O início é idílico. Dois homens estão arando seus campos e se encontram no alto do terreno que separa as suas propriedades, debaixo de uma árvore, para descansar e almoçar. Seus filhos, uma menino de 5 anos e um garoto de 7, levam a refeição.
A conversa se fixa no terreno que divide os dois campos. Sem dono, a comunidade espera que um dos dois compre. Eles recusam o negócio na conversa.
É o último momento de paz dos camponeses. Um deles resolve comprar o terreno, enquanto o outro avança suas fronteiras aos poucos. Tal como na obra de Shakespeare, as famílias se tornam inimigas. No caso do romance do suíço Gottfried Keller, a história que gerou “Romeu e Julieta na Aldeia” (Editora 34) teve como inspiração um caso real.
Anos depois, as duas crianças, já adultas, se encontram e se apaixonam. Em segredo, começam um namoro que parece impossível de se tornar vivo. As duas famílias, miseráveis depois de tempos de disputa e hostilidade, vivem distantes. O encontro é improvável, mas Keller transforma as adversidades em uma sequência de sonhos que emocionam.
Keller desenvolve sua história com elegância e uma prosa simples, bem construída e armada. A relação dos dois amantes é pueril, mas tão encharcada de realidade que fica impossível não se envolver no destino de ambos.
O livro é sublime. Foi indicação de um vendedor da livraria Quixote, de Belo Horizonte. É desses lugares em que é possível olhar os livros, conversar, sentar para folhear sem pressa e sem tumulto.
A edição da 34 traz ilustrações de Karl Walser, que funcionam como um sensível complemento ao romance, e um texto do escritor Robert Walser.

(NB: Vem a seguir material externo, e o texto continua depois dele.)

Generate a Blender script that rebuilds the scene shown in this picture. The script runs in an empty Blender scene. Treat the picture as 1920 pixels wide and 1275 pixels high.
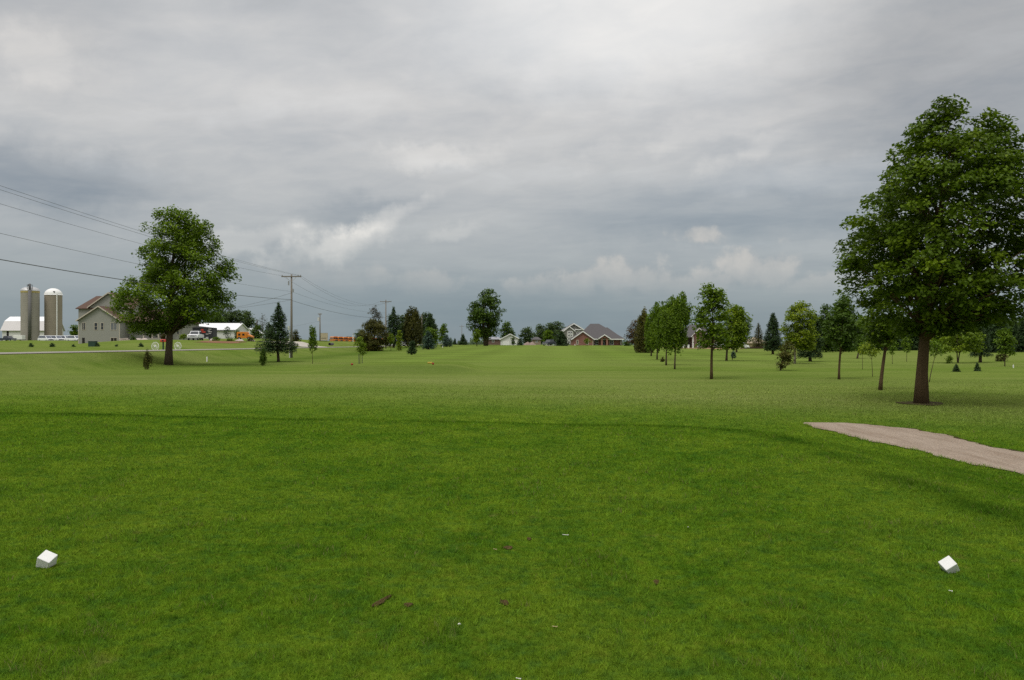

Para completar, a tradução de Marcos Vinicius Mazzari conforta o leitor não só com o bom trabalho. Suas notas de rodapé transformam o romance num passeio pela história da Suíça, suas tradições e origens. Sem exagero, são precisas e nos lugares certos. Como se fossem um segundo livro, essas notas enriquecem e deixam o romance com um gosto superior.